[start EXCERPTED RECORDS]

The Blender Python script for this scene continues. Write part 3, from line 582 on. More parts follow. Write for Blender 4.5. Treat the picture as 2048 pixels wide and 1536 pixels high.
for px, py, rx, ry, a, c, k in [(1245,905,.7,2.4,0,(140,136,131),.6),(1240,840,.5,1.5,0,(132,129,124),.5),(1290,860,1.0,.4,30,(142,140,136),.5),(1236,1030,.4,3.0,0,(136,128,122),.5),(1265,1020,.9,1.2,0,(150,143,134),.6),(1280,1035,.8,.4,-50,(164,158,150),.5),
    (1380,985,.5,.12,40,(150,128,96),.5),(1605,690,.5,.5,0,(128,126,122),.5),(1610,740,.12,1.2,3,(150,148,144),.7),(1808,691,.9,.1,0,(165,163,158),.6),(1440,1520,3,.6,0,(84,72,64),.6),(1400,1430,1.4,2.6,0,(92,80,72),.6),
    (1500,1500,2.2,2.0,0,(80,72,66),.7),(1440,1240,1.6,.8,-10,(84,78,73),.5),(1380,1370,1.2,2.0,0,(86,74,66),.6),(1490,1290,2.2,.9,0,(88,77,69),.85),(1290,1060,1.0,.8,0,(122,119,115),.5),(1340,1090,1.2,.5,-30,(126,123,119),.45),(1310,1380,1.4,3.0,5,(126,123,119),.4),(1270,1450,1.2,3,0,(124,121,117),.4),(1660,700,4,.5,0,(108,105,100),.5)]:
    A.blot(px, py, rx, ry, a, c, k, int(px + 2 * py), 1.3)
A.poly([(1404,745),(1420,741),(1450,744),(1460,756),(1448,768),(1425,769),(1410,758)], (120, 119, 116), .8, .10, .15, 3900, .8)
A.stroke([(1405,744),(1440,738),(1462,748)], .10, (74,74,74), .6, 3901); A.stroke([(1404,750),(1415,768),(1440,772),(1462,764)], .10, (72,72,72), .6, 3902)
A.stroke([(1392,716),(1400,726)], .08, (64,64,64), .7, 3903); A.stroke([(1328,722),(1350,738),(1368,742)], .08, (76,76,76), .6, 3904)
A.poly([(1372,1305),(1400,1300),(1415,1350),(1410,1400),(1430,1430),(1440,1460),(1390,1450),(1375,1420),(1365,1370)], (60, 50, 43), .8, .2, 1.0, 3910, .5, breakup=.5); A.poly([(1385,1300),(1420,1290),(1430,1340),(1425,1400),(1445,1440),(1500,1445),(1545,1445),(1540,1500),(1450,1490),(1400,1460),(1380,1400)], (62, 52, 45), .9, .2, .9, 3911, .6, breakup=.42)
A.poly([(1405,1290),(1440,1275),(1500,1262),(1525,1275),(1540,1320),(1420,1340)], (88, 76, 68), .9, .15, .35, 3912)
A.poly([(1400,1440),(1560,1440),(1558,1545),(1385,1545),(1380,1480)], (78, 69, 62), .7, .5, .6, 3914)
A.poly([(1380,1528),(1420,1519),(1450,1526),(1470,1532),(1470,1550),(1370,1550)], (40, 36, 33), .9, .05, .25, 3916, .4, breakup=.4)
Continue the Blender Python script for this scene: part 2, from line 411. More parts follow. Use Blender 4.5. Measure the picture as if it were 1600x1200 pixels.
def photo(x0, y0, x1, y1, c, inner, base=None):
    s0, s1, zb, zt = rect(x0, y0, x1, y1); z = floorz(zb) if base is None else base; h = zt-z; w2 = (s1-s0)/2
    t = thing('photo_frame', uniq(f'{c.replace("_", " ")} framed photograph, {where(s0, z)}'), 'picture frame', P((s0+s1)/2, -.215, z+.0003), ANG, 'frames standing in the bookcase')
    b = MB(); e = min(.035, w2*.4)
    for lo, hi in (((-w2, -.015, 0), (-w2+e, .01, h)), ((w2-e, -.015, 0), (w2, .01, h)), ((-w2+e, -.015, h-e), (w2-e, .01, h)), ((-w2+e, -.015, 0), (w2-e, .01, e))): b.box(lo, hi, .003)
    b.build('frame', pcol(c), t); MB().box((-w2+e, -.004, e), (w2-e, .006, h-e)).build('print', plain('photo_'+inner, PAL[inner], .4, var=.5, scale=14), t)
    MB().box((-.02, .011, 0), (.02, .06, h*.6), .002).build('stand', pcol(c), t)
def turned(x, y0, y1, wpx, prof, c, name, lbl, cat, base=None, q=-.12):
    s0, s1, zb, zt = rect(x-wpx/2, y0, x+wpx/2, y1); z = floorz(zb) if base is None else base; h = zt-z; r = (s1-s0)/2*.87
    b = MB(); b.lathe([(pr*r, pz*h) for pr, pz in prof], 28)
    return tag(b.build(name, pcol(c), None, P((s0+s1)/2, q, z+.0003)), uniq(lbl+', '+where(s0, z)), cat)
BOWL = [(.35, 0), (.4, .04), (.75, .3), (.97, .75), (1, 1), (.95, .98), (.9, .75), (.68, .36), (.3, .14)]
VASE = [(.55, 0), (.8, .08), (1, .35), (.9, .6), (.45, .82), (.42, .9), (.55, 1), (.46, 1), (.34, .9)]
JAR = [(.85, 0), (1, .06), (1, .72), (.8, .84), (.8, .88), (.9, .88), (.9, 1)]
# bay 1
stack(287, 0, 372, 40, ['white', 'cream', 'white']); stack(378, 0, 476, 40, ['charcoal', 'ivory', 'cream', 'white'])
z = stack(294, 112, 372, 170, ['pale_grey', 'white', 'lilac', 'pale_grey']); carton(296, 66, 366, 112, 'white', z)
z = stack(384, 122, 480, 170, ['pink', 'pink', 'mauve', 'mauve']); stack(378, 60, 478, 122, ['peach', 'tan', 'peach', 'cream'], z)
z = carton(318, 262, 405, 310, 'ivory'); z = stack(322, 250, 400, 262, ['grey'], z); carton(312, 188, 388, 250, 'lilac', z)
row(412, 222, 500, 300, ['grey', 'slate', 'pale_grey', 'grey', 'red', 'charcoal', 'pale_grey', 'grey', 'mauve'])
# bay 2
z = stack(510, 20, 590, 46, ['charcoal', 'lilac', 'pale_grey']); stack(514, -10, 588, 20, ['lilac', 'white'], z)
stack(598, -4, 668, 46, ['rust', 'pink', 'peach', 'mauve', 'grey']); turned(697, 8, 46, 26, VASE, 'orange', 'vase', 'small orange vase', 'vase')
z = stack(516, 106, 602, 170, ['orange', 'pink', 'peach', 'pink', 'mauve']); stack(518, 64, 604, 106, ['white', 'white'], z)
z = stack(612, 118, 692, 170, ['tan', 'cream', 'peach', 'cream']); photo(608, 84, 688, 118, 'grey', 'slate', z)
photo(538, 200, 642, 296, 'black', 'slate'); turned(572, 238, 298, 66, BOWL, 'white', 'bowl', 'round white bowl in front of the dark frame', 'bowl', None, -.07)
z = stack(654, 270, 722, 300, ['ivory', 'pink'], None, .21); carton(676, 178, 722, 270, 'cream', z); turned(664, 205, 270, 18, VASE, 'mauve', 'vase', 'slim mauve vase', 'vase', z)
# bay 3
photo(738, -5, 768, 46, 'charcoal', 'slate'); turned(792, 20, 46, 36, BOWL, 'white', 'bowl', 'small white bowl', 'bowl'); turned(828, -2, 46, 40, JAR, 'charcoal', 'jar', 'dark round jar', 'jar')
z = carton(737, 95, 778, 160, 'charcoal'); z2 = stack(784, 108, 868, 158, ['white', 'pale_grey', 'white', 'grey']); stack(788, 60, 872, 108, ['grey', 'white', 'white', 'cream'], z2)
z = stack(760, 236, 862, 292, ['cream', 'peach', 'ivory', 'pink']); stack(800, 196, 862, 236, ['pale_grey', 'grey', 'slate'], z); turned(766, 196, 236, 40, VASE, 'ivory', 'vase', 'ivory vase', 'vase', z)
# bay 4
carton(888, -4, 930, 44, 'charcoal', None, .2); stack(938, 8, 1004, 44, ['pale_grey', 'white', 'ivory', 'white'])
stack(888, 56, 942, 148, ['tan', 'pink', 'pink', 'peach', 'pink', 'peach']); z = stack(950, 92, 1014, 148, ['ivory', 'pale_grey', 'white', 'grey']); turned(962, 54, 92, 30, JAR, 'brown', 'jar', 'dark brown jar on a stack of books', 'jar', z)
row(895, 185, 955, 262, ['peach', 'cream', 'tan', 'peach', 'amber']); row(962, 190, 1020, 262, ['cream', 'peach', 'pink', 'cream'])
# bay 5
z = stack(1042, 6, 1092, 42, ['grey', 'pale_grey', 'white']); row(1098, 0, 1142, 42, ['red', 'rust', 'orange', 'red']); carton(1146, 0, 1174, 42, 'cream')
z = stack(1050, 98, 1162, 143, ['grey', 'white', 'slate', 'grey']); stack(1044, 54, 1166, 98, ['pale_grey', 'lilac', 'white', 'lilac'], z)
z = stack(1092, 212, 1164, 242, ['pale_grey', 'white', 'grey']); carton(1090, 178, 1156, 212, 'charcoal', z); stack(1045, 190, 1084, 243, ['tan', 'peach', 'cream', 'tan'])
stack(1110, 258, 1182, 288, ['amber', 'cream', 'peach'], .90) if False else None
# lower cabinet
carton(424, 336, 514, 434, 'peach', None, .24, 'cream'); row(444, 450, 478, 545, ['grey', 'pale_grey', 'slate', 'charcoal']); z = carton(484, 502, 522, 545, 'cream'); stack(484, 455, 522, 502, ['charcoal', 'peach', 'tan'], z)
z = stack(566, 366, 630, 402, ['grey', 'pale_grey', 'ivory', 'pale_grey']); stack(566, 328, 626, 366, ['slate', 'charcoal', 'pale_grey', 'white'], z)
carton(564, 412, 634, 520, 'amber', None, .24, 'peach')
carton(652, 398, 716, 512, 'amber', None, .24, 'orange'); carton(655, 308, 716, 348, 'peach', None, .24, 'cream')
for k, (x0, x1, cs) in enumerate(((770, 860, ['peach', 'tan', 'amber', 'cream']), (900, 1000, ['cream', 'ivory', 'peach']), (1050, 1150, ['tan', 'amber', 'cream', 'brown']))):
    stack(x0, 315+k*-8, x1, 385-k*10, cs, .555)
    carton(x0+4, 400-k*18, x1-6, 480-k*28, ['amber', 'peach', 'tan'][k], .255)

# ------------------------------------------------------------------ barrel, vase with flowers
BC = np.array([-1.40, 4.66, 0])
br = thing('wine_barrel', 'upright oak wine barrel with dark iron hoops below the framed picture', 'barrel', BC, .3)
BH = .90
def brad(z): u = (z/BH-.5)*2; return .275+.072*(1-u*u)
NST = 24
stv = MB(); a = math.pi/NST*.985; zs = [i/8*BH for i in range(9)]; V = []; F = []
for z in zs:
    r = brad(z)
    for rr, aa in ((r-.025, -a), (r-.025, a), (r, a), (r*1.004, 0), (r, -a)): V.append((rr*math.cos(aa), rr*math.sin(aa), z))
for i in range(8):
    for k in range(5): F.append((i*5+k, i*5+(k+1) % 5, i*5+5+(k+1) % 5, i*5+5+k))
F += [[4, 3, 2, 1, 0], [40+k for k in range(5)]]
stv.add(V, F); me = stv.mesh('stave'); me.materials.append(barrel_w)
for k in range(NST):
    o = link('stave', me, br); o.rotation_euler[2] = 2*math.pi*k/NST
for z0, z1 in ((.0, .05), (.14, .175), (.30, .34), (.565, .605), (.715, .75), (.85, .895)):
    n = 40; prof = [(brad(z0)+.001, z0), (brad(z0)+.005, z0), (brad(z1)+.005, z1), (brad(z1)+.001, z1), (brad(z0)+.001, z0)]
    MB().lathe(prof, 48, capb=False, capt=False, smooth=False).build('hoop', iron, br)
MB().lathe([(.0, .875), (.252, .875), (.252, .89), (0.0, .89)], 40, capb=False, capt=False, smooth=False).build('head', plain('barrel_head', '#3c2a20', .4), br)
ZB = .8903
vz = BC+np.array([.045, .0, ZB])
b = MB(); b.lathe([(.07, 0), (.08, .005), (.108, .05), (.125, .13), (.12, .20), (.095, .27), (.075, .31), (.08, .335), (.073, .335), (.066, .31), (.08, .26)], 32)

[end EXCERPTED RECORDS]

Extract, from the material above, each line holding the word "script".

TASK SOLUTION:
The Blender Python script for this scene continues. Write part 3, from line 582 on. More parts follow. Write for Blender 4.5. Treat the picture as 2048 pixels wide and 1536 pixels high.
Continue the Blender Python script for this scene: part 2, from line 411. More parts follow. Use Blender 4.5. Measure the picture as if it were 1600x1200 pixels.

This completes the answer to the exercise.